» **Short task**
Extract all of the data and reproduce it precisely.

» **Recorded data**
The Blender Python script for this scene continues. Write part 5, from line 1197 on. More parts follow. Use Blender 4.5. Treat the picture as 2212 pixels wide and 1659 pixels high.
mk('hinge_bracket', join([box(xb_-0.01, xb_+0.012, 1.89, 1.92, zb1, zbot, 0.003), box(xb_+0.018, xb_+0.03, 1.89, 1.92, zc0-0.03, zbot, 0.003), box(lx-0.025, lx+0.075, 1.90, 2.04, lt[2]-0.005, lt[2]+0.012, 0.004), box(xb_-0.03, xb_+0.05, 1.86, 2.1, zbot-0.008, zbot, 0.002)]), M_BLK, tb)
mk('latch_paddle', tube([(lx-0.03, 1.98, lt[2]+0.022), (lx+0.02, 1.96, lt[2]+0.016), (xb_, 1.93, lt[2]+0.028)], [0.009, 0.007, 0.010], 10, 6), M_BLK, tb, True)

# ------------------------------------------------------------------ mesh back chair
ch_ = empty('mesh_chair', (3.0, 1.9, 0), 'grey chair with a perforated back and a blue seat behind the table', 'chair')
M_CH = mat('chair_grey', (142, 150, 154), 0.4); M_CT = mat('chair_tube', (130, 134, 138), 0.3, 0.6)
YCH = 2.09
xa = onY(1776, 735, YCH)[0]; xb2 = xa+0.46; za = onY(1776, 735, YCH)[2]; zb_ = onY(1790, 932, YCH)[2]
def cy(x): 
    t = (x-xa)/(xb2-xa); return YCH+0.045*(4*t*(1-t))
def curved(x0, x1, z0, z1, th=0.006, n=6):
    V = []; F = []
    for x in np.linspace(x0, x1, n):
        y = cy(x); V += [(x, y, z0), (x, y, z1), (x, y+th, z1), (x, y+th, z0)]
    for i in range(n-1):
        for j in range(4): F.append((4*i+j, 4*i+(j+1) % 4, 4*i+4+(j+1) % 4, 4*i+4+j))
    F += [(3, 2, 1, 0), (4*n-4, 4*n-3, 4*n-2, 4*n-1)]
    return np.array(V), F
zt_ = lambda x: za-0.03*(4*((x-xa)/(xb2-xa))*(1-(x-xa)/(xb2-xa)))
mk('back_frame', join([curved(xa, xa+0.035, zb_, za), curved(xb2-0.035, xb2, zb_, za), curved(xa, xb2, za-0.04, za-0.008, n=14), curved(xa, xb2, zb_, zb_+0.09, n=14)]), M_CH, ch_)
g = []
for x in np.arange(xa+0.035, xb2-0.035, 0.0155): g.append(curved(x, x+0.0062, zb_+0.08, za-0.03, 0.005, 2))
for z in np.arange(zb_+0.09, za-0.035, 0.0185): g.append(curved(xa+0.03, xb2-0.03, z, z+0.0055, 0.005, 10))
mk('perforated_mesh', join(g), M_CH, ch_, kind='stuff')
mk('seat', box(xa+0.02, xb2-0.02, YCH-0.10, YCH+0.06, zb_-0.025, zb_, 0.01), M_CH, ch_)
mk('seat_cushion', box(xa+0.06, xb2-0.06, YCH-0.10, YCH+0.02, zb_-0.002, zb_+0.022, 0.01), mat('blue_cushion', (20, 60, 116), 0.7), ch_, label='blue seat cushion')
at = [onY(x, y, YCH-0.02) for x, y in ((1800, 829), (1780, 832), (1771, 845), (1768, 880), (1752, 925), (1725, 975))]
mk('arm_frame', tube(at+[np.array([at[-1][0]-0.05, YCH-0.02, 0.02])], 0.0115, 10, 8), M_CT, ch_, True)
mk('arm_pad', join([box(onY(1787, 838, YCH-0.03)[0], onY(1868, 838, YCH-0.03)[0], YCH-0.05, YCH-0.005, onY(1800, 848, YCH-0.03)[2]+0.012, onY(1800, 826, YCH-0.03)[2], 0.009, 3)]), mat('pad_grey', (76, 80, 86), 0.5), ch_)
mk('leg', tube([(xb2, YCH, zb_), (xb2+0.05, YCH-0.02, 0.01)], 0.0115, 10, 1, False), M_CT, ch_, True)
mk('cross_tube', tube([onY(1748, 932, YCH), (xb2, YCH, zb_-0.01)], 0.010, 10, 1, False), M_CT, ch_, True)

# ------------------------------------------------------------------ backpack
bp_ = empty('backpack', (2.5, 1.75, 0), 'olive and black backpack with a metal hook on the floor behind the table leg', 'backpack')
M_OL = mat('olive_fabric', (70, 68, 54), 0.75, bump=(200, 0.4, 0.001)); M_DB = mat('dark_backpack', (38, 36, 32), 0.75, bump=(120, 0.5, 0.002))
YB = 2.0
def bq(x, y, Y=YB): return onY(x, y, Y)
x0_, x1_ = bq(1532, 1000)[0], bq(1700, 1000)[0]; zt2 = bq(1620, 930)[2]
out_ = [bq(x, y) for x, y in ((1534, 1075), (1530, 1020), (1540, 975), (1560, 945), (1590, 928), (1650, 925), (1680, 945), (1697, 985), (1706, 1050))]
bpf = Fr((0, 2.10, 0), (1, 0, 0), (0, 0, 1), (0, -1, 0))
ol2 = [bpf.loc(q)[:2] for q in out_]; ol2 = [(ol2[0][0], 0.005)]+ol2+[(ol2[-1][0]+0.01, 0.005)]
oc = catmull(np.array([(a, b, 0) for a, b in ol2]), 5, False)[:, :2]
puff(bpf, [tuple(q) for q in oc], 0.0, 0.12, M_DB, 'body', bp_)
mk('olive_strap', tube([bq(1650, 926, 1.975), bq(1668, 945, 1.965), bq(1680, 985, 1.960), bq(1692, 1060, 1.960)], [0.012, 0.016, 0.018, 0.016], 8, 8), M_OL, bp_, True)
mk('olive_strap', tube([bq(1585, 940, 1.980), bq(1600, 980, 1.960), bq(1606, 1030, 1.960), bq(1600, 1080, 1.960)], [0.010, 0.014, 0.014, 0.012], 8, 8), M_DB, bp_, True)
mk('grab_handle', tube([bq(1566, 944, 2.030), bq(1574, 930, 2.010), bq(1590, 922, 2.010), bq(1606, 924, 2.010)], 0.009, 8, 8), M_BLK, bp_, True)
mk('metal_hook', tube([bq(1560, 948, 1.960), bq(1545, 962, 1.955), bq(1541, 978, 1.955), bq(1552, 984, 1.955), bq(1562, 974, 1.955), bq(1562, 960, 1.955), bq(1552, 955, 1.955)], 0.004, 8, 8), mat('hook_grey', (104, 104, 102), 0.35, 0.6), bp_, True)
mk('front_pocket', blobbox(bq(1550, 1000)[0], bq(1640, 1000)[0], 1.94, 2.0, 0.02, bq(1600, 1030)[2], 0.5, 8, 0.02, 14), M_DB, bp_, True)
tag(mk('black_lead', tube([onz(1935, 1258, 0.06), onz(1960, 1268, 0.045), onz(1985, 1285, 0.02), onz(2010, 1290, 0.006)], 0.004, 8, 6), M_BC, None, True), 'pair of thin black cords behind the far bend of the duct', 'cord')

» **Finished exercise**
The Blender Python script for this scene continues. Write part 5, from line 1197 on. More parts follow. Use Blender 4.5. Treat the picture as 2212 pixels wide and 1659 pixels high.
mk('hinge_bracket', join([box(xb_-0.01, xb_+0.012, 1.89, 1.92, zb1, zbot, 0.003), box(xb_+0.018, xb_+0.03, 1.89, 1.92, zc0-0.03, zbot, 0.003), box(lx-0.025, lx+0.075, 1.90, 2.04, lt[2]-0.005, lt[2]+0.012, 0.004), box(xb_-0.03, xb_+0.05, 1.86, 2.1, zbot-0.008, zbot, 0.002)]), M_BLK, tb)
mk('latch_paddle', tube([(lx-0.03, 1.98, lt[2]+0.022), (lx+0.02, 1.96, lt[2]+0.016), (xb_, 1.93, lt[2]+0.028)], [0.009, 0.007, 0.010], 10, 6), M_BLK, tb, True)

# ------------------------------------------------------------------ mesh back chair
ch_ = empty('mesh_chair', (3.0, 1.9, 0), 'grey chair with a perforated back and a blue seat behind the table', 'chair')
M_CH = mat('chair_grey', (142, 150, 154), 0.4); M_CT = mat('chair_tube', (130, 134, 138), 0.3, 0.6)
YCH = 2.09
xa = onY(1776, 735, YCH)[0]; xb2 = xa+0.46; za = onY(1776, 735, YCH)[2]; zb_ = onY(1790, 932, YCH)[2]
def cy(x): 
    t = (x-xa)/(xb2-xa); return YCH+0.045*(4*t*(1-t))
def curved(x0, x1, z0, z1, th=0.006, n=6):
    V = []; F = []
    for x in np.linspace(x0, x1, n):
        y = cy(x); V += [(x, y, z0), (x, y, z1), (x, y+th, z1), (x, y+th, z0)]
    for i in range(n-1):
        for j in range(4): F.append((4*i+j, 4*i+(j+1) % 4, 4*i+4+(j+1) % 4, 4*i+4+j))
    F += [(3, 2, 1, 0), (4*n-4, 4*n-3, 4*n-2, 4*n-1)]
    return np.array(V), F
zt_ = lambda x: za-0.03*(4*((x-xa)/(xb2-xa))*(1-(x-xa)/(xb2-xa)))
mk('back_frame', join([curved(xa, xa+0.035, zb_, za), curved(xb2-0.035, xb2, zb_, za), curved(xa, xb2, za-0.04, za-0.008, n=14), curved(xa, xb2, zb_, zb_+0.09, n=14)]), M_CH, ch_)
g = []
for x in np.arange(xa+0.035, xb2-0.035, 0.0155): g.append(curved(x, x+0.0062, zb_+0.08, za-0.03, 0.005, 2))
for z in np.arange(zb_+0.09, za-0.035, 0.0185): g.append(curved(xa+0.03, xb2-0.03, z, z+0.0055, 0.005, 10))
mk('perforated_mesh', join(g), M_CH, ch_, kind='stuff')
mk('seat', box(xa+0.02, xb2-0.02, YCH-0.10, YCH+0.06, zb_-0.025, zb_, 0.01), M_CH, ch_)
mk('seat_cushion', box(xa+0.06, xb2-0.06, YCH-0.10, YCH+0.02, zb_-0.002, zb_+0.022, 0.01), mat('blue_cushion', (20, 60, 116), 0.7), ch_, label='blue seat cushion')
at = [onY(x, y, YCH-0.02) for x, y in ((1800, 829), (1780, 832), (1771, 845), (1768, 880), (1752, 925), (1725, 975))]
mk('arm_frame', tube(at+[np.array([at[-1][0]-0.05, YCH-0.02, 0.02])], 0.0115, 10, 8), M_CT, ch_, True)
mk('arm_pad', join([box(onY(1787, 838, YCH-0.03)[0], onY(1868, 838, YCH-0.03)[0], YCH-0.05, YCH-0.005, onY(1800, 848, YCH-0.03)[2]+0.012, onY(1800, 826, YCH-0.03)[2], 0.009, 3)]), mat('pad_grey', (76, 80, 86), 0.5), ch_)
mk('leg', tube([(xb2, YCH, zb_), (xb2+0.05, YCH-0.02, 0.01)], 0.0115, 10, 1, False), M_CT, ch_, True)
mk('cross_tube', tube([onY(1748, 932, YCH), (xb2, YCH, zb_-0.01)], 0.010, 10, 1, False), M_CT, ch_, True)

# ------------------------------------------------------------------ backpack
bp_ = empty('backpack', (2.5, 1.75, 0), 'olive and black backpack with a metal hook on the floor behind the table leg', 'backpack')
M_OL = mat('olive_fabric', (70, 68, 54), 0.75, bump=(200, 0.4, 0.001)); M_DB = mat('dark_backpack', (38, 36, 32), 0.75, bump=(120, 0.5, 0.002))
YB = 2.0
def bq(x, y, Y=YB): return onY(x, y, Y)
x0_, x1_ = bq(1532, 1000)[0], bq(1700, 1000)[0]; zt2 = bq(1620, 930)[2]
out_ = [bq(x, y) for x, y in ((1534, 1075), (1530, 1020), (1540, 975), (1560, 945), (1590, 928), (1650, 925), (1680, 945), (1697, 985), (1706, 1050))]
bpf = Fr((0, 2.10, 0), (1, 0, 0), (0, 0, 1), (0, -1, 0))
ol2 = [bpf.loc(q)[:2] for q in out_]; ol2 = [(ol2[0][0], 0.005)]+ol2+[(ol2[-1][0]+0.01, 0.005)]
oc = catmull(np.array([(a, b, 0) for a, b in ol2]), 5, False)[:, :2]
puff(bpf, [tuple(q) for q in oc], 0.0, 0.12, M_DB, 'body', bp_)
mk('olive_strap', tube([bq(1650, 926, 1.975), bq(1668, 945, 1.965), bq(1680, 985, 1.960), bq(1692, 1060, 1.960)], [0.012, 0.016, 0.018, 0.016], 8, 8), M_OL, bp_, True)
mk('olive_strap', tube([bq(1585, 940, 1.980), bq(1600, 980, 1.960), bq(1606, 1030, 1.960), bq(1600, 1080, 1.960)], [0.010, 0.014, 0.014, 0.012], 8, 8), M_DB, bp_, True)
mk('grab_handle', tube([bq(1566, 944, 2.030), bq(1574, 930, 2.010), bq(1590, 922, 2.010), bq(1606, 924, 2.010)], 0.009, 8, 8), M_BLK, bp_, True)
mk('metal_hook', tube([bq(1560, 948, 1.960), bq(1545, 962, 1.955), bq(1541, 978, 1.955), bq(1552, 984, 1.955), bq(1562, 974, 1.955), bq(1562, 960, 1.955), bq(1552, 955, 1.955)], 0.004, 8, 8), mat('hook_grey', (104, 104, 102), 0.35, 0.6), bp_, True)
mk('front_pocket', blobbox(bq(1550, 1000)[0], bq(1640, 1000)[0], 1.94, 2.0, 0.02, bq(1600, 1030)[2], 0.5, 8, 0.02, 14), M_DB, bp_, True)
tag(mk('black_lead', tube([onz(1935, 1258, 0.06), onz(1960, 1268, 0.045), onz(1985, 1285, 0.02), onz(2010, 1290, 0.006)], 0.004, 8, 6), M_BC, None, True), 'pair of thin black cords behind the far bend of the duct', 'cord')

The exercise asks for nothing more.